By the end of the video, I collapsed or surrendered or something. There were things I was incapable of knowing and I was forced to come up with facile conclusions: This was wealth without class; this was the latest version of the upstart American women who went to England and married their wealth to the prestige of a nobility that was flat broke after World War I. This was ... facile... facile... facile.
It was facile because, infusing the scene like smog in Beijing or scentless nerve gas on the battle front, there was the gently pressing sadness of what I was waiting for.
I was waiting for love.
I was waiting for the flaw that soars the human heart.
Surely there must be some hint, even within the detritus of egregious and obscene spending, that someone actually loved something. My mind begged for this foothold and found no purchase. It was not a criticism. It was a sadness. So much effort, so much care, so much creativity ... and Dr. Frankenstein's creation lay lifeless on the table.

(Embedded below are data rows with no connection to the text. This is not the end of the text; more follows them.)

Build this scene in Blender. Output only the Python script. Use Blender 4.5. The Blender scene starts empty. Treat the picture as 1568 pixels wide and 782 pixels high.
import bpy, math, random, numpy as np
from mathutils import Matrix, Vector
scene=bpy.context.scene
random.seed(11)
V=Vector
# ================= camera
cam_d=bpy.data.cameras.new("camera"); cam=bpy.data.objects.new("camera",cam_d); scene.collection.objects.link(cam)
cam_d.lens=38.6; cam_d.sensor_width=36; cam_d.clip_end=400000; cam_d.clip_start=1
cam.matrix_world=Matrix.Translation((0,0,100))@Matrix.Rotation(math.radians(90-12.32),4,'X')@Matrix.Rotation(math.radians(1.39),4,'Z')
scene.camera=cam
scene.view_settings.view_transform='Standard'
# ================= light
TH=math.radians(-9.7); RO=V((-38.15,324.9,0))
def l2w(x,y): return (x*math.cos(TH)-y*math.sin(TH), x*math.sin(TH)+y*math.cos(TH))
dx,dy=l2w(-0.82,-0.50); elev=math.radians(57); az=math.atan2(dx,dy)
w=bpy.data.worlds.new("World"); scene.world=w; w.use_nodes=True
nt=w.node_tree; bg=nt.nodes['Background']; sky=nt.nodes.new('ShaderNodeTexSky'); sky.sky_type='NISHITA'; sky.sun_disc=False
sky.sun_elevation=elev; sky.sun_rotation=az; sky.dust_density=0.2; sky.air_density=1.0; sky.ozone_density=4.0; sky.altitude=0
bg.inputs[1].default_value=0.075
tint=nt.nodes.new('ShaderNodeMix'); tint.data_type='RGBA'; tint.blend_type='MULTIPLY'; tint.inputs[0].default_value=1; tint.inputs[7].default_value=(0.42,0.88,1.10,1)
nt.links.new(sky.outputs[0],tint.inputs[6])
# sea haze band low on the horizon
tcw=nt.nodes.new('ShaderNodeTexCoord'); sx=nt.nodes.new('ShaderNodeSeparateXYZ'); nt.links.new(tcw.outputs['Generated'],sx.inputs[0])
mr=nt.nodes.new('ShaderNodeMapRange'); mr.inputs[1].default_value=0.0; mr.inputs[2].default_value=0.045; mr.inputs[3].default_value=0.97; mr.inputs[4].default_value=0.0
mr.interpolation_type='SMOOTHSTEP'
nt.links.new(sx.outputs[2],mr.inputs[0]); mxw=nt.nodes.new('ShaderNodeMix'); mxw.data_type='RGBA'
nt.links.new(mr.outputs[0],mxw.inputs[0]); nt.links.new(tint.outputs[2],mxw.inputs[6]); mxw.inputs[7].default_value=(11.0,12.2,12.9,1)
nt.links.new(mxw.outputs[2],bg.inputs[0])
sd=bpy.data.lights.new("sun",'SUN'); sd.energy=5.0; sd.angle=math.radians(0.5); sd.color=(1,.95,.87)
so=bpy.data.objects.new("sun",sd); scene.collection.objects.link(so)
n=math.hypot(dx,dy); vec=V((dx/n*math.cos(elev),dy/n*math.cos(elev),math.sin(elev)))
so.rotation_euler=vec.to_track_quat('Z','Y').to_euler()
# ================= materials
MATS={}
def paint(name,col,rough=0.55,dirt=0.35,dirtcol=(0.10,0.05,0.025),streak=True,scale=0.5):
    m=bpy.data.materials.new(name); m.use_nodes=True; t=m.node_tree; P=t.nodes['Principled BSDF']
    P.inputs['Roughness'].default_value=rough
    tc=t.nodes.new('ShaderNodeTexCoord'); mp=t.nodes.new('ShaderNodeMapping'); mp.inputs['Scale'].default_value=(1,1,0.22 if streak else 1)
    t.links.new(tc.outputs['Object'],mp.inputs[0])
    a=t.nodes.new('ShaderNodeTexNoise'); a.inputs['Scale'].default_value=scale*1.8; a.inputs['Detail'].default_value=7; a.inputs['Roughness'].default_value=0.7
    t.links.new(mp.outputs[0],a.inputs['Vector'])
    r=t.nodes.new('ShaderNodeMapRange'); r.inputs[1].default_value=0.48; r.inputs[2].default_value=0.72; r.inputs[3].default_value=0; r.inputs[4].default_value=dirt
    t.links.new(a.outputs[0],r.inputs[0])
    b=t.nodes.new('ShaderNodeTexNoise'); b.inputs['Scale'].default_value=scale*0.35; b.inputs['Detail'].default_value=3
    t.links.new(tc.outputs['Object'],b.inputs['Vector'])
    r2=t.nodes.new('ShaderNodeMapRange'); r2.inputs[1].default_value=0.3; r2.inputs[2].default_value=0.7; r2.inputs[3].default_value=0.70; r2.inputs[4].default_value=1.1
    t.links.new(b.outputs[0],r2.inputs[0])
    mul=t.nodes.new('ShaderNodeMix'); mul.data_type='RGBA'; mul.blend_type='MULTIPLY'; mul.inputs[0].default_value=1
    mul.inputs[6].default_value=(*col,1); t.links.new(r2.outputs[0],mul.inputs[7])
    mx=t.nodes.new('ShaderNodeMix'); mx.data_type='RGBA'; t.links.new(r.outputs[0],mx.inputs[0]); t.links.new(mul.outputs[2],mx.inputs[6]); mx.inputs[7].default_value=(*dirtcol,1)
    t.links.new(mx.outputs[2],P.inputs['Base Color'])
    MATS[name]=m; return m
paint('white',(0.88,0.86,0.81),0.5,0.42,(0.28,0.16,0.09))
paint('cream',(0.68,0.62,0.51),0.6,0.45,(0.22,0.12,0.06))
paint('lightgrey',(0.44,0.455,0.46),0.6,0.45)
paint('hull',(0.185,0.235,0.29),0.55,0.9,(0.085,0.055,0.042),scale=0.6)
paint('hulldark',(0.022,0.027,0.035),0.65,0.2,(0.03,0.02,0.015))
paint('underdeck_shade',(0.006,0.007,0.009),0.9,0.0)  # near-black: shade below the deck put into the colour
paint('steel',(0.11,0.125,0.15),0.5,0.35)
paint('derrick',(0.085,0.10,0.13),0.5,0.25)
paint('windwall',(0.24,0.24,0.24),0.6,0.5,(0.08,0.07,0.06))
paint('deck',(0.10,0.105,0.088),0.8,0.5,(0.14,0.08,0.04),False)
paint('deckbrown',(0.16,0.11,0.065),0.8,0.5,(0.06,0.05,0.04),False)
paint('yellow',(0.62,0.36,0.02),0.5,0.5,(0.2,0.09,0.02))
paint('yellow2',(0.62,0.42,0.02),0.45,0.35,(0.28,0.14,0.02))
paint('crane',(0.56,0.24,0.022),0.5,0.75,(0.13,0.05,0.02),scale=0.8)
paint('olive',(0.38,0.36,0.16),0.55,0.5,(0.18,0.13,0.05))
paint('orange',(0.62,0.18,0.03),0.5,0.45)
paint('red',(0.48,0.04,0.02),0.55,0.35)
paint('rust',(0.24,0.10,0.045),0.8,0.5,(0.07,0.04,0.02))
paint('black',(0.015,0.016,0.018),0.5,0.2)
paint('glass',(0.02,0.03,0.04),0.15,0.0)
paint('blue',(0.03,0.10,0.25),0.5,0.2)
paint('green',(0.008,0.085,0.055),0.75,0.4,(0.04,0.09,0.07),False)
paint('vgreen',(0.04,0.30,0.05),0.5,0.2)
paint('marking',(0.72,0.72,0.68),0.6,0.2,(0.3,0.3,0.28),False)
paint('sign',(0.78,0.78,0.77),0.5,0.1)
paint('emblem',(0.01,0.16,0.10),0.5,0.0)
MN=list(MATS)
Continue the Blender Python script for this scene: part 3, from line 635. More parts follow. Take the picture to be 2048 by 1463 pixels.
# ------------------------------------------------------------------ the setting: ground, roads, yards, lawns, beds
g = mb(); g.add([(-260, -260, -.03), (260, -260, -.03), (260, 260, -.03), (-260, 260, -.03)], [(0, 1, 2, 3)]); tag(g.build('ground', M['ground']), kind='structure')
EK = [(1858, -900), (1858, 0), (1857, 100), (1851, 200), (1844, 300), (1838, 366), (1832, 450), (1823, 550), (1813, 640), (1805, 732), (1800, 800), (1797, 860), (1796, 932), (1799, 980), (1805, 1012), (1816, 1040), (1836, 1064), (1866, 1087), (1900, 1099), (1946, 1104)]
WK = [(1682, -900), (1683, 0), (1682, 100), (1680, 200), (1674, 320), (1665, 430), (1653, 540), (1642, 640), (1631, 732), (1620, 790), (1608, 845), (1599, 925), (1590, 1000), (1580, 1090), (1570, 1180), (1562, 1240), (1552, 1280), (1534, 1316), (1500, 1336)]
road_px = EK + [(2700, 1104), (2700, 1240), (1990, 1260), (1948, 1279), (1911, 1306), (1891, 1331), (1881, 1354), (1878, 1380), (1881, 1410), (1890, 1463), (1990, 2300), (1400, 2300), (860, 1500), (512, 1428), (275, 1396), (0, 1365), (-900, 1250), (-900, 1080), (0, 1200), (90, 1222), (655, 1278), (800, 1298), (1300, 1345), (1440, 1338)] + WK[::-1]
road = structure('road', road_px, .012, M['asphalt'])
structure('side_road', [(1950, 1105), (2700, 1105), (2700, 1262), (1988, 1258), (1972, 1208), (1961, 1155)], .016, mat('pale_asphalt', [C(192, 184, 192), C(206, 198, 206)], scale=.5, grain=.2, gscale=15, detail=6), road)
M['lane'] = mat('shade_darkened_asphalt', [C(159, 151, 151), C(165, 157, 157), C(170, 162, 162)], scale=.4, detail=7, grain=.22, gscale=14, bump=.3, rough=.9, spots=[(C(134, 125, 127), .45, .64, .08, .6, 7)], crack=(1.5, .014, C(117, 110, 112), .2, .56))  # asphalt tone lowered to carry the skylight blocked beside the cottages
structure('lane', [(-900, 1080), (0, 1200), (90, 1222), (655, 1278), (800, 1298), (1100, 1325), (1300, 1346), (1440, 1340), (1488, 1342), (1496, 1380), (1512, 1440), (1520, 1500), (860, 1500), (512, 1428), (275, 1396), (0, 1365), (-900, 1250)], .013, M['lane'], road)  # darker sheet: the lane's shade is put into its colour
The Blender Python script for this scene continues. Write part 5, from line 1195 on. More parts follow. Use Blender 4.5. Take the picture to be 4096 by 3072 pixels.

Smooth, well-educated, well-heeled, creatively endowed ... and lifeless.
It was beyond hell in my mind. It was worse by far -- an unspeakable heaven.
But that's just the way I felt it. There's no telling someone else to love something but I could wistfully wish: A heroin addict, a motorcycle enthusiast, a religious nut job ... rise up and love something; grab a bit of peace.
Maybe money and power and control are OK. I'll never know -- it just strikes me as dead men walking through a desolate and desolating land.